2. Quarrel between Walpole and Carteret, 1724. The quarrel between Walpole and Carteret, one of the Secretaries of State, reveals the weak side of Walpole's character. Carteret was the ablest diplomatist of the day, a man of “most brilliant parts and of unrivalled knowledge of foreign affairs." The influence which, from his intimate knowledge of German, he had acquired over the King roused Walpole's jealousy, and he soon procured his downfall. Carteret was forced to resign his secretaryship, and was made Lord-Lieutenant of Ireland. NOTE.-In 1725 Walpole quarrelled with Pulteney, a man of somewhat irascible temper, but said to be the greatest orator that had ever appeared in the House of Commons. Disappointed at the

little promotion he had received, Pulteney retired from the Ministry in high dudgeon, and flung himself into the ranks of the Opposition. He allied himself with Bolingbroke, who had returned to England, and the two statesmen began to organize a systematic opposition against the existing Ministry. Pulteney became the leader of the party in the House known as the Patriots (see page 67). Bolingbroke under the name of " Humphrey Oldcastle" attacked Walpole in a paper called the Craftsman, "the first regular opposition newspaper," and the forerunner of a long series of suchlike literary productions.

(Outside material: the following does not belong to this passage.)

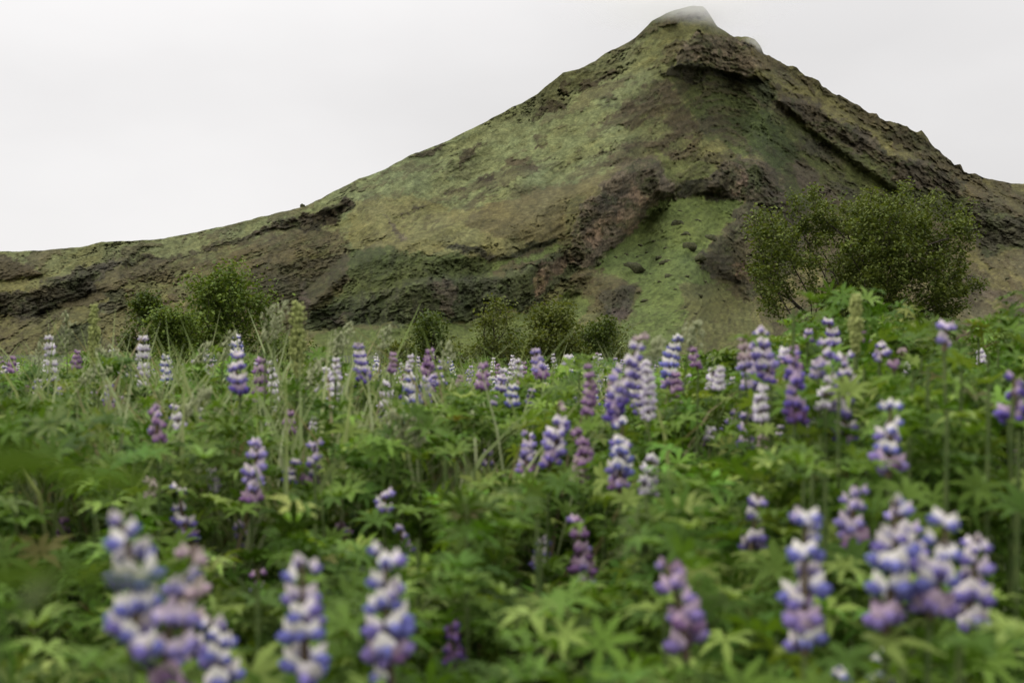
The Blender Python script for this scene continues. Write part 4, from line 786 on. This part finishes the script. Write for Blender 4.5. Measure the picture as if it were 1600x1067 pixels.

3. Wood's Halfpence, 1723. There was a great need of a new copper coinage in Ireland, and a patent had been granted by Walpole to William Wood, a great、 English iron-master, giving him power to coin halfpence and farthings to the value of £108,000. Specimens of the new coinage were tested and approved of by Sir I. Newton, master of the Mint. Swift, however, who was Dean of St. Patrick's, and was only waiting for an opportunity to scourge his old enemies the Whigs, wrote against the new coinage in his famous “Drapier's Letters." In these letters he said that the new coinage was base, and would be forced upon the Irish by an army of English soldiers. These statements, in spite of their want of truthfulness, worked upon the minds of the Irish people to such an alarming extent that Walpole was compelled to withdraw the coinage.

4. Last Days of George I.

(1) First Treaty of Vienna, 1725. This was an alliance between Austria and Spain against France, in which Austria pledged herself (a) to use her influence to the utmost to secure the restoration of Gibraltar to Spain; (b) to assist the Stuart family in regaining the throne.

(2) To meet this threatening alliance a counter-alliance was formed at Hanover between England, France, and Prussia for mutual protection and assistance.

(3) The war which followed was the most eventless in our history, and after an unsuccessful attack was made on Gibraltar, 1727, peace was signed at Seville.

NOTE. This alliance with France had a twofold effect-(a) It materially weakened the influence of the Jacobite cause; (6) It gave the Hanoverian kings time and opportunity to strengthen themselves on the English throne.

Death of the King. George I. died suddenly of apoplexy, while travelling in his carriage on his way to Hanover.